__Data lines__.
* * * * *
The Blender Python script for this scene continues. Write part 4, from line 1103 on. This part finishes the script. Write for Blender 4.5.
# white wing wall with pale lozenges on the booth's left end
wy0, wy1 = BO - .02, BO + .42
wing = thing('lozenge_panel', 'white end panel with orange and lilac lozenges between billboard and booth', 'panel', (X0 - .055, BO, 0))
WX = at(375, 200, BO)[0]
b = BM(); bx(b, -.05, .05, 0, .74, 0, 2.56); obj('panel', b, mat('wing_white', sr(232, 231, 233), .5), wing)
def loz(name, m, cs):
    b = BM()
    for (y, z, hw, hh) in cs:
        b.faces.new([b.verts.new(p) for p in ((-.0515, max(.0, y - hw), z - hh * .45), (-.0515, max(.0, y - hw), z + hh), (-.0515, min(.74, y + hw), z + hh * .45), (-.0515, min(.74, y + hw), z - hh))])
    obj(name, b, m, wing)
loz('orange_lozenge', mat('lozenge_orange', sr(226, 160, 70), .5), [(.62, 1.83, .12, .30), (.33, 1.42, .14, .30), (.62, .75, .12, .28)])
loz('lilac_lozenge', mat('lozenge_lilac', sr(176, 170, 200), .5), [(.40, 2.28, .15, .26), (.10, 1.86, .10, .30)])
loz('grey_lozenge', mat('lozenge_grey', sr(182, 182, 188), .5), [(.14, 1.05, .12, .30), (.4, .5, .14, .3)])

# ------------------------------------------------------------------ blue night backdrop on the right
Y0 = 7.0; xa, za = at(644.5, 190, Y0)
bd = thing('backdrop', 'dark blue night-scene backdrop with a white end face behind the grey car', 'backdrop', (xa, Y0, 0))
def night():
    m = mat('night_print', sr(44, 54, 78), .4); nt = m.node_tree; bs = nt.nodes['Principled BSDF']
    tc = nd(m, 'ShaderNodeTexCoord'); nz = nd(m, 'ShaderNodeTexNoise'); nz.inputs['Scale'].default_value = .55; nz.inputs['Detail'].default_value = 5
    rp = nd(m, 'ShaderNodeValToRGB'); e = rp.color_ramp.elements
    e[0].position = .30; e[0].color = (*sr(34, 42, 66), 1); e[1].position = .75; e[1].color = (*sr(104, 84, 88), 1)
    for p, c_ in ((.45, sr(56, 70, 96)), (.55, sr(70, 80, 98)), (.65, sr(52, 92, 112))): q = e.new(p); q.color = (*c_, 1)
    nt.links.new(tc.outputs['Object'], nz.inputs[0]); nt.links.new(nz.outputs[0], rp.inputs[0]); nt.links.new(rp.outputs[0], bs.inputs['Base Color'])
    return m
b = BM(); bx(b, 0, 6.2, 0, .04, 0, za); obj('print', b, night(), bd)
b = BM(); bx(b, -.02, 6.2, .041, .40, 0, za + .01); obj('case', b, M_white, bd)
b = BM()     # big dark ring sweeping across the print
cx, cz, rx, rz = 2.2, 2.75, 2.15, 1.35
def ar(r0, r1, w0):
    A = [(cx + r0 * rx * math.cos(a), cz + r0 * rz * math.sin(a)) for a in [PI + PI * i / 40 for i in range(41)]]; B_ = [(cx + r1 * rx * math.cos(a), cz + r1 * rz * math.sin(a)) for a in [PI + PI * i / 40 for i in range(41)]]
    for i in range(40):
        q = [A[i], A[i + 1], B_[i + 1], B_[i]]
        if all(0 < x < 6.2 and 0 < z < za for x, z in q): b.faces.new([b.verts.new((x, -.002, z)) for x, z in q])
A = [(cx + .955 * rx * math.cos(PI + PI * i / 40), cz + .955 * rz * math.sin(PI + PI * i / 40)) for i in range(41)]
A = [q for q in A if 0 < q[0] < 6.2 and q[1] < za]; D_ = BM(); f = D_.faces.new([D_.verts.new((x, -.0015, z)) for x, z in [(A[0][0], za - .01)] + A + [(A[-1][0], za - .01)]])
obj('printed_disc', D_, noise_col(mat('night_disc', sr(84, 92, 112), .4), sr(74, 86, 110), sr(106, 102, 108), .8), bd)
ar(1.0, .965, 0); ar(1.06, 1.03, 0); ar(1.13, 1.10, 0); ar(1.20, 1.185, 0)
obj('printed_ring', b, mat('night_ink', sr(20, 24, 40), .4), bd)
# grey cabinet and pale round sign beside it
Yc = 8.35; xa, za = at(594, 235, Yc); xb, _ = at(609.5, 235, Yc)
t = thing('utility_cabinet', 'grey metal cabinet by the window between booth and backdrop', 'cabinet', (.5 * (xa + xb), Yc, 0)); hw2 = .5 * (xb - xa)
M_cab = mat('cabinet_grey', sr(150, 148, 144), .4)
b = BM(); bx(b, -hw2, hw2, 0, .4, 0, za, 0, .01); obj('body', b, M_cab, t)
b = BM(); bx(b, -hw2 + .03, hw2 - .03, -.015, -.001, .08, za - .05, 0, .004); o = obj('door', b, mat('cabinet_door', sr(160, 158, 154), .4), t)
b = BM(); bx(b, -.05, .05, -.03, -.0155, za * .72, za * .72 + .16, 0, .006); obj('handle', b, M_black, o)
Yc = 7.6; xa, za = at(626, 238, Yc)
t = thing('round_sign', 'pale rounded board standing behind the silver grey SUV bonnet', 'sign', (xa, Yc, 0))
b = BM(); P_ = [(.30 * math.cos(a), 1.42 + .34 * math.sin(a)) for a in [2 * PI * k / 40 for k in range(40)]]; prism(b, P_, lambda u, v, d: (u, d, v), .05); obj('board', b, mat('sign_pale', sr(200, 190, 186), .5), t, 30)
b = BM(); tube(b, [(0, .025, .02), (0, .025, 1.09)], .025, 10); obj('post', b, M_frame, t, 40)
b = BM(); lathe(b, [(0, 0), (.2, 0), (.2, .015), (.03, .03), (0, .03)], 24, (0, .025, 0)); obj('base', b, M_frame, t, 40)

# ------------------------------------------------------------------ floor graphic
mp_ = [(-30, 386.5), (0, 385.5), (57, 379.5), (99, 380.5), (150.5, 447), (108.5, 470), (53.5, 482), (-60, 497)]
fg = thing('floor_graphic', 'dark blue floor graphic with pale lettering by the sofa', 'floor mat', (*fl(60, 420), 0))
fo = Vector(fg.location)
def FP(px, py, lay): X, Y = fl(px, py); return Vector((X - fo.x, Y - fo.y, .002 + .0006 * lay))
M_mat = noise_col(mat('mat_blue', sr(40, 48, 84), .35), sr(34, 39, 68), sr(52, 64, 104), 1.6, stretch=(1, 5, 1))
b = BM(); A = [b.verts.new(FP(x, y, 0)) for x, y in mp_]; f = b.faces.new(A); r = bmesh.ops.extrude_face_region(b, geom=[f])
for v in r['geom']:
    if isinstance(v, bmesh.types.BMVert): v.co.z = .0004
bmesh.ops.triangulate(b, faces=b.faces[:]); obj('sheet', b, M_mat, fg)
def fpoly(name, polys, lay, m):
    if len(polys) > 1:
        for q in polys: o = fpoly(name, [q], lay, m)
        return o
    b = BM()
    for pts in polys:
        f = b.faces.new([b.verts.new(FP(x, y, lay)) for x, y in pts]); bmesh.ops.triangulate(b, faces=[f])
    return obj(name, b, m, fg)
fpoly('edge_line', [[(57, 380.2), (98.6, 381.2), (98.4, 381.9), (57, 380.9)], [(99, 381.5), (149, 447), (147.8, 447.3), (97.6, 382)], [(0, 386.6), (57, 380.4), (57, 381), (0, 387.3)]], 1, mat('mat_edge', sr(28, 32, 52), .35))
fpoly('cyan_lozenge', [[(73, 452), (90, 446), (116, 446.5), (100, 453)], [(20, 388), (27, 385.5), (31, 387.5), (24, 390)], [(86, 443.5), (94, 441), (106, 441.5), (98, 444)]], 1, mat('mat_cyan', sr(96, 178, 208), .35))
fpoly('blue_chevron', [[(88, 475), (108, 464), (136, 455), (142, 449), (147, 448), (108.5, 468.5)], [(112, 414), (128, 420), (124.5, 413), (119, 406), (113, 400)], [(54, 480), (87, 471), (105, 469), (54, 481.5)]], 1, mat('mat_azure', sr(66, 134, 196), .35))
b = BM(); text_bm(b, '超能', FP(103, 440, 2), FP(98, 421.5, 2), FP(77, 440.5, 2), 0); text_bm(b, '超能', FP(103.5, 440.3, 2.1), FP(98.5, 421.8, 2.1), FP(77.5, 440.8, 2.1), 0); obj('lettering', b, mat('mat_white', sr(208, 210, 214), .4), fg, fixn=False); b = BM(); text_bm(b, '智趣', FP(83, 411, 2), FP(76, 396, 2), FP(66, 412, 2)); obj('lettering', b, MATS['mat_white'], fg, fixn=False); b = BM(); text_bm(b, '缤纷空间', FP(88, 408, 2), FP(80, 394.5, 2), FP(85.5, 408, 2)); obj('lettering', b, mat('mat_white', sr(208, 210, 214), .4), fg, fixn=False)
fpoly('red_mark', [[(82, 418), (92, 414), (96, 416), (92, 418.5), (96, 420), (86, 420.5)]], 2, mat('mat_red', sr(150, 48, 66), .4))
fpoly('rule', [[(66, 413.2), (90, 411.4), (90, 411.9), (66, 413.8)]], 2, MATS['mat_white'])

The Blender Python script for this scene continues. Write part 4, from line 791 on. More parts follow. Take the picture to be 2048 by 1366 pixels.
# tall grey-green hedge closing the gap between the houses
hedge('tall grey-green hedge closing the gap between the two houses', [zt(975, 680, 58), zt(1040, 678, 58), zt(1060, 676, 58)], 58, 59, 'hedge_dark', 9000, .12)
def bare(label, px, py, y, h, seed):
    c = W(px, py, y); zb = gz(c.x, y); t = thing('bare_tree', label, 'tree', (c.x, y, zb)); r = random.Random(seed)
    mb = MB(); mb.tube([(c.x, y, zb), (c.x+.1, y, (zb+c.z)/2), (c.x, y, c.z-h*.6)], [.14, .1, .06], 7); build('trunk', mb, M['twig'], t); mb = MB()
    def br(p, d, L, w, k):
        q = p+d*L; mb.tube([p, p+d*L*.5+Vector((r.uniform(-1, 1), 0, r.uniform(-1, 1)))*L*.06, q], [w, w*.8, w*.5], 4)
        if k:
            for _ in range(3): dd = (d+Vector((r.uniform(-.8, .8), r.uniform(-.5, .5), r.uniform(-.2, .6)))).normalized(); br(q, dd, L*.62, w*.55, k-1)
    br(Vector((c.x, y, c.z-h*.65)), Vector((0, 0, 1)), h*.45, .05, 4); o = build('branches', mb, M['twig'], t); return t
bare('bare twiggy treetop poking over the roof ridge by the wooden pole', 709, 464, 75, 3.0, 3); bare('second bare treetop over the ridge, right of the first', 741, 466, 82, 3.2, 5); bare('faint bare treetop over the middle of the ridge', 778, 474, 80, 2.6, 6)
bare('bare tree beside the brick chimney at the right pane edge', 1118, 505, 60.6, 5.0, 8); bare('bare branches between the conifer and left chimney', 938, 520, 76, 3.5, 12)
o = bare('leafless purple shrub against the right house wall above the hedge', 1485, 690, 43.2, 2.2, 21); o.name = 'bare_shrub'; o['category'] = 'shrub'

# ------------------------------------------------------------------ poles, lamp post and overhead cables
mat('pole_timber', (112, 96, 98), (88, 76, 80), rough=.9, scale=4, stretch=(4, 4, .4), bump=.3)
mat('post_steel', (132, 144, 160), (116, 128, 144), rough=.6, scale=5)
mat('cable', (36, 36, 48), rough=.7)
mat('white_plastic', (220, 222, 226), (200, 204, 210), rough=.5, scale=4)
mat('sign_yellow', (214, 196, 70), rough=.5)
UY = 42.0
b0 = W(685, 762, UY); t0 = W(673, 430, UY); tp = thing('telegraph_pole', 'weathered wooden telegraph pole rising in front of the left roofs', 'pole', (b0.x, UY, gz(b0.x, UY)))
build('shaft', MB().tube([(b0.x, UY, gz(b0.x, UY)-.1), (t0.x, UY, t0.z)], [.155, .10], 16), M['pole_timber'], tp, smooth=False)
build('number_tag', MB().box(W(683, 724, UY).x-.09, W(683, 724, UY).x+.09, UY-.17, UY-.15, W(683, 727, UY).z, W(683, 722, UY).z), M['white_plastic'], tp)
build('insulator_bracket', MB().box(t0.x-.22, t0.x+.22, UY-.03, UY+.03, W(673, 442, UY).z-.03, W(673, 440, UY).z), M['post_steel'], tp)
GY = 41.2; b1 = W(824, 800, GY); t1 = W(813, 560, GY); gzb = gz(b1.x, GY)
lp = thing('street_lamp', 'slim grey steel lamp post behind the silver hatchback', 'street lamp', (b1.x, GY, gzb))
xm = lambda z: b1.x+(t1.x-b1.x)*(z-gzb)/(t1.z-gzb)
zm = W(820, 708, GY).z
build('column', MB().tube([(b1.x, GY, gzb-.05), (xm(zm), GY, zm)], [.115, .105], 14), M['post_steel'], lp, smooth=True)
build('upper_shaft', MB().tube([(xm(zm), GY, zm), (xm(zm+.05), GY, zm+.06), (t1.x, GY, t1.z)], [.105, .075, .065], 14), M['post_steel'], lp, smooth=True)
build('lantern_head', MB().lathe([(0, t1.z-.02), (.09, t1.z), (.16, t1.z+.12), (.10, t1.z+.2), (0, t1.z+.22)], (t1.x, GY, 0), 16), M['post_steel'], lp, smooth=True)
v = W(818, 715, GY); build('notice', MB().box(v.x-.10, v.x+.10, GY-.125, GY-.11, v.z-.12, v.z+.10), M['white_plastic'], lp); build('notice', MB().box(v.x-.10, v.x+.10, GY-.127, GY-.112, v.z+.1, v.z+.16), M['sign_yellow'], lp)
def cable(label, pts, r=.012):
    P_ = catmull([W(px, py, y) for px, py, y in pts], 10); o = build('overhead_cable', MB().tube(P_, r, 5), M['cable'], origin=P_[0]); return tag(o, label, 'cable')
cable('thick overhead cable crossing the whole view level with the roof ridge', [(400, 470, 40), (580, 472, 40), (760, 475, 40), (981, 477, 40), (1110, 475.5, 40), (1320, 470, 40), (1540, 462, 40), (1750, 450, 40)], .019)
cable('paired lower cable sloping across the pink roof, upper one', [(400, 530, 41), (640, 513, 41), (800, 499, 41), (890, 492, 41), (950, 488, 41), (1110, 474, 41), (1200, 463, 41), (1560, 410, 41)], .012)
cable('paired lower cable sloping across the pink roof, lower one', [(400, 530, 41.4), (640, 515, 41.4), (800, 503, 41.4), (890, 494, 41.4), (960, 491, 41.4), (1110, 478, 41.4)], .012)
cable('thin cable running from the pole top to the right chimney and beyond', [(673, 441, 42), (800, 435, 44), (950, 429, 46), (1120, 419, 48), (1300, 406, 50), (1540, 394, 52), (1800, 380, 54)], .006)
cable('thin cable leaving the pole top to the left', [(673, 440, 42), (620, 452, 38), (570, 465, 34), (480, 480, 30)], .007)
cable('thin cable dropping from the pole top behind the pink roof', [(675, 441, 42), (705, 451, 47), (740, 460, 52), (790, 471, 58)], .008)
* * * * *
__Task__.
Reproduce word for word the lines of the records above, beginning at the first and ending with the line where "(.4, .5, .14, .3)])" appears, and nothing past it.

__Task solution__.
The Blender Python script for this scene continues. Write part 4, from line 1103 on. This part finishes the script. Write for Blender 4.5.
# white wing wall with pale lozenges on the booth's left end
wy0, wy1 = BO - .02, BO + .42
wing = thing('lozenge_panel', 'white end panel with orange and lilac lozenges between billboard and booth', 'panel', (X0 - .055, BO, 0))
WX = at(375, 200, BO)[0]
b = BM(); bx(b, -.05, .05, 0, .74, 0, 2.56); obj('panel', b, mat('wing_white', sr(232, 231, 233), .5), wing)
def loz(name, m, cs):
    b = BM()
    for (y, z, hw, hh) in cs:
        b.faces.new([b.verts.new(p) for p in ((-.0515, max(.0, y - hw), z - hh * .45), (-.0515, max(.0, y - hw), z + hh), (-.0515, min(.74, y + hw), z + hh * .45), (-.0515, min(.74, y + hw), z - hh))])
    obj(name, b, m, wing)
loz('orange_lozenge', mat('lozenge_orange', sr(226, 160, 70), .5), [(.62, 1.83, .12, .30), (.33, 1.42, .14, .30), (.62, .75, .12, .28)])
loz('lilac_lozenge', mat('lozenge_lilac', sr(176, 170, 200), .5), [(.40, 2.28, .15, .26), (.10, 1.86, .10, .30)])
loz('grey_lozenge', mat('lozenge_grey', sr(182, 182, 188), .5), [(.14, 1.05, .12, .30), (.4, .5, .14, .3)])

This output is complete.